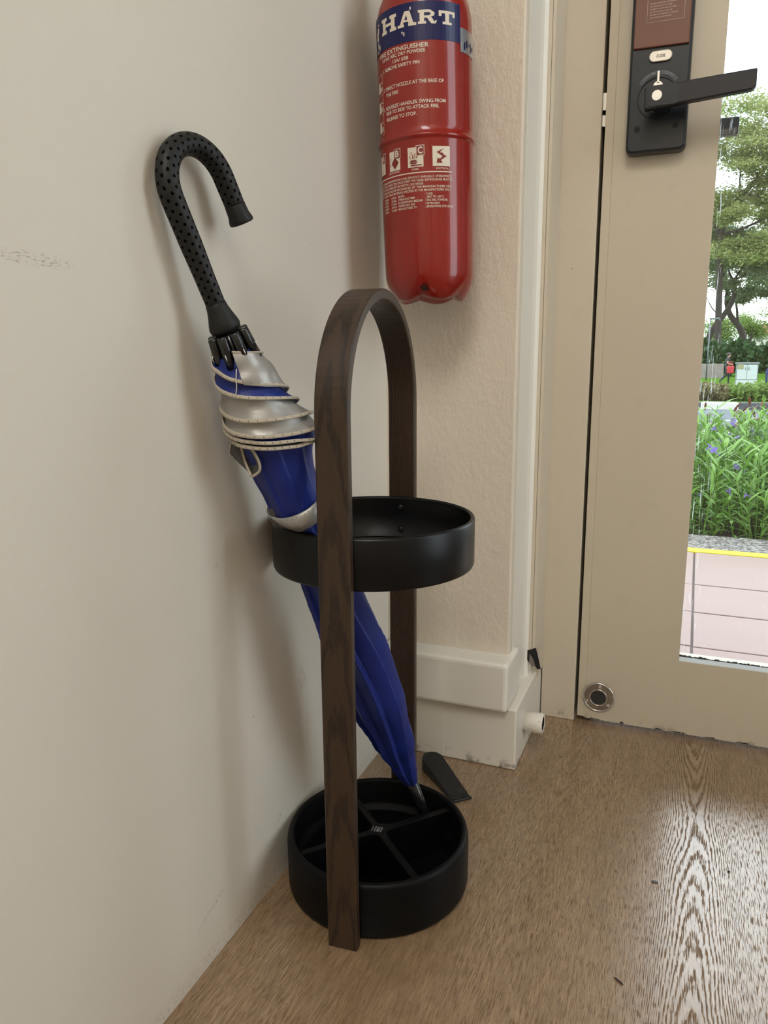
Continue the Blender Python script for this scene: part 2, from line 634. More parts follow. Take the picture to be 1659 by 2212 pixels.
def prism(name, poly, a0, a1, mat, parent=None, axis='z', bev=0.0):
    """extrude a polygon; axis z: poly=(x,y); axis y: poly=(x,z); axis x: poly=(y,z)"""
    bm = bmesh.new()

    def P(p, a):
        return {'z': (p[0], p[1], a), 'y': (p[0], a, p[1]), 'x': (a, p[0], p[1])}[axis]
    v0 = [bm.verts.new(P(p, a0)) for p in poly]
    v1 = [bm.verts.new(P(p, a1)) for p in poly]
    n = len(poly)
    bm.faces.new(v0)
    bm.faces.new(list(reversed(v1)))
    for i in range(n):
        bm.faces.new((v0[i], v1[i], v1[(i + 1) % n], v0[(i + 1) % n]))
    bmesh.ops.recalc_face_normals(bm, faces=bm.faces)
    if bev:
        bmesh.ops.bevel(bm, geom=bm.edges[:], offset=bev, segments=2, affect='EDGES', profile=0.5)
    me = bpy.data.meshes.new(name)
    bm.to_mesh(me)
    bm.free()
    return link(name, me, mat, parent)


def lathe(name, prof, n, mat, parent=None, smooth=True, fn=None, loc=None):
    vs, fs = [], []
    m = len(prof)
    for i in range(n):
        a = 2 * math.pi * i / n
        for (r, z) in prof:
            if fn:
                r2, z2 = fn(r, z, a)
            else:
                r2, z2 = r, z
            vs.append((r2 * math.cos(a), r2 * math.sin(a), z2))
    for i in range(n):
        j = (i + 1) % n
        for k in range(m - 1):
            fs.append((i * m + k, j * m + k, j * m + k + 1, i * m + k + 1))
    o = obj(name, vs, fs, mat, parent, smooth, loc)
    bm = bmesh.new()
    bm.from_mesh(o.data)
    bmesh.ops.remove_doubles(bm, verts=bm.verts, dist=1e-6)
    bmesh.ops.recalc_face_normals(bm, faces=bm.faces)
    bm.to_mesh(o.data)
    bm.free()
    return o


def frames(pts):
    T = []
    n = len(pts)
    for i in range(n):
        a, b = pts[max(0, i - 1)], pts[min(n - 1, i + 1)]
        T.append((b - a).normalized())
    ref = Vector((0, 0, 1)) if abs(T[0].z) < 0.9 else Vector((1, 0, 0))
    N = [(ref - T[0] * ref.dot(T[0])).normalized()]
    for i in range(1, n):
        v = N[-1] - T[i] * N[-1].dot(T[i])
        N.append(v.normalized())
    return T, N


def tubedata(pts, rad, n=10, cap=True, v0=0, close=False):
    pts = [Vector(p) for p in pts]
    T, N = frames(pts)
    vs, fs = [], []
    m = len(pts)
    rr = rad if hasattr(rad, '__len__') else [rad] * m
    for i in range(m):
        B = T[i].cross(N[i])
        for k in range(n):
            a = 2 * math.pi * k / n
            vs.append(pts[i] + (N[i] * math.cos(a) + B * math.sin(a)) * rr[i])
    for i in range(m - 1):
        for k in range(n):
            k2 = (k + 1) % n
            fs.append((v0 + i * n + k, v0 + i * n + k2, v0 + (i + 1) * n + k2, v0 + (i + 1) * n + k))
    if cap:
        fs.append(tuple(v0 + k for k in reversed(range(n))))
        fs.append(tuple(v0 + (m - 1) * n + k for k in range(n)))
    return vs, fs


def tube(name, pts, rad, mat, parent=None, n=10, uvlen=False):
    vs, fs = tubedata(pts, rad, n)
    o = obj(name, vs, fs, mat, parent, True)
    if uvlen:
        L = [0.0]
        for a, b in zip(pts[:-1], pts[1:]):
            L.append(L[-1] + (Vector(b) - Vector(a)).length)
        uvl = o.data.uv_layers.new(name='UVMap')
        for p_ in o.data.polygons:
            ks = [o.data.loops[li].vertex_index % n for li in p_.loop_indices]
            wrap = max(ks) == n - 1 and min(ks) == 0
            for li in p_.loop_indices:
                vi = o.data.loops[li].vertex_index
                k = vi % n
                if wrap and k == 0:
                    k = n
                uvl.data[li].uv = (k / n, L[vi // n])
    return o


def curve_pts(ctrl, per=8):
    """Catmull-Rom through control points"""
    P = [Vector(c) for c in ctrl]
    P = [P[0] * 2 - P[1]] + P + [P[-1] * 2 - P[-2]]
    out = []
    for i in range(1, len(P) - 2):
        for k in range(per):
            u = k / per
            a, b, c, d = P[i - 1], P[i], P[i + 1], P[i + 2]
            out.append(0.5 * ((2 * b) + (c - a) * u + (2 * a - 5 * b + 4 * c - d) * u * u + (3 * b - 3 * c + d - a) * u ** 3))
    out.append(P[-2])
    return out


def interp(tab, x):
    if x <= tab[0][0]:
        return tab[0][1]
    for (a, b), (c, d) in zip(tab[:-1], tab[1:]):
        if x <= c:
            u = (x - a) / (c - a)
            u = u * u * (3 - 2 * u)
            return b + (d - b) * u
    return tab[-1][1]


def text_geo(s, bold=0.0):
    """flat lettering outline as (verts2d, faces), plus its width and height box"""
    cu = bpy.data.curves.new('lettering', 'FONT')
    cu.body = s
    cu.size = 1.0
    cu.resolution_u = 3
    cu.offset = bold
    o = bpy.data.objects.new('lettering', cu)
    COL.objects.link(o)
    dg = bpy.context.evaluated_depsgraph_get()
    me = bpy.data.meshes.new_from_object(o.evaluated_get(dg))
    vs = [(v.co.x, v.co.y) for v in me.vertices]
    fs = [tuple(p_.vertices) for p_ in me.polygons]
    bpy.data.objects.remove(o)
    bpy.data.curves.remove(cu)
    bpy.data.meshes.remove(me)
    return vs, fs


CAPH = max(v[1] for v in text_geo('H')[0])

# ------------------------------------------------------------------ the setting: floor
floor = tag(box('floor', (-0.05, -3.2, -0.05), (1.42, 0.30, -0.012), 'dark_gap'), kind='structure')
PW = 0.19
x = -0.03
pm = {}
ci = 0
random.seed(3)
while x < 1.36:
    offs = (-0.55, -1.9, -1.25, -0.9)[ci % 4]
    ys = [-3.2, offs - 1.38, offs, 0.30] if offs - 1.38 > -3.1 else [-3.2, offs, 0.30]
    if ci < 5:
        ys = [-3.2, -2.1, -0.78 - 0.1 * ci, 0.30]
    for ya, yb in zip(ys[:-1], ys[1:]):
        x0, x1 = max(x, 0.0), min(x + PW, 1.40)
        key = (round(x1 - x0, 3), round(yb - ya, 3))
        if key not in pm:
            pm[key] = boxmesh('plank', (0.00005, 0.00005, -0.012), (x1 - x0 - 0.00005, yb - ya - 0.00005, 0.0), 0.00022, 1)
        o = link('plank', pm[key], 'oak', floor, loc=(x0, ya, 0))
        o['kx'] = float(x0 + PW * random.uniform(0.2, 0.8))
        o['ky'] = float(random.uniform(ya, yb))
        o['ka'] = 0.35
        if 0.34 < x0 < 0.36 and yb > 0:
            o['kx'], o['ky'], o['ka'] = 0.462, -0.03, 1.0
        if 0.15 < x0 < 0.17 and yb > 0:
            o['kx'], o['ky'] = 0.285, -0.12
    x += PW
    ci += 1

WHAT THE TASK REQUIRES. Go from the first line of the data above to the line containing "return T, N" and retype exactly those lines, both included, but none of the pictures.

FULL SOLUTION.
Continue the Blender Python script for this scene: part 2, from line 634. More parts follow. Take the picture to be 1659 by 2212 pixels.
def prism(name, poly, a0, a1, mat, parent=None, axis='z', bev=0.0):
    """extrude a polygon; axis z: poly=(x,y); axis y: poly=(x,z); axis x: poly=(y,z)"""
    bm = bmesh.new()

    def P(p, a):
        return {'z': (p[0], p[1], a), 'y': (p[0], a, p[1]), 'x': (a, p[0], p[1])}[axis]
    v0 = [bm.verts.new(P(p, a0)) for p in poly]
    v1 = [bm.verts.new(P(p, a1)) for p in poly]
    n = len(poly)
    bm.faces.new(v0)
    bm.faces.new(list(reversed(v1)))
    for i in range(n):
        bm.faces.new((v0[i], v1[i], v1[(i + 1) % n], v0[(i + 1) % n]))
    bmesh.ops.recalc_face_normals(bm, faces=bm.faces)
    if bev:
        bmesh.ops.bevel(bm, geom=bm.edges[:], offset=bev, segments=2, affect='EDGES', profile=0.5)
    me = bpy.data.meshes.new(name)
    bm.to_mesh(me)
    bm.free()
    return link(name, me, mat, parent)


def lathe(name, prof, n, mat, parent=None, smooth=True, fn=None, loc=None):
    vs, fs = [], []
    m = len(prof)
    for i in range(n):
        a = 2 * math.pi * i / n
        for (r, z) in prof:
            if fn:
                r2, z2 = fn(r, z, a)
            else:
                r2, z2 = r, z
            vs.append((r2 * math.cos(a), r2 * math.sin(a), z2))
    for i in range(n):
        j = (i + 1) % n
        for k in range(m - 1):
            fs.append((i * m + k, j * m + k, j * m + k + 1, i * m + k + 1))
    o = obj(name, vs, fs, mat, parent, smooth, loc)
    bm = bmesh.new()
    bm.from_mesh(o.data)
    bmesh.ops.remove_doubles(bm, verts=bm.verts, dist=1e-6)
    bmesh.ops.recalc_face_normals(bm, faces=bm.faces)
    bm.to_mesh(o.data)
    bm.free()
    return o


def frames(pts):
    T = []
    n = len(pts)
    for i in range(n):
        a, b = pts[max(0, i - 1)], pts[min(n - 1, i + 1)]
        T.append((b - a).normalized())
    ref = Vector((0, 0, 1)) if abs(T[0].z) < 0.9 else Vector((1, 0, 0))
    N = [(ref - T[0] * ref.dot(T[0])).normalized()]
    for i in range(1, n):
        v = N[-1] - T[i] * N[-1].dot(T[i])
        N.append(v.normalized())
    return T, N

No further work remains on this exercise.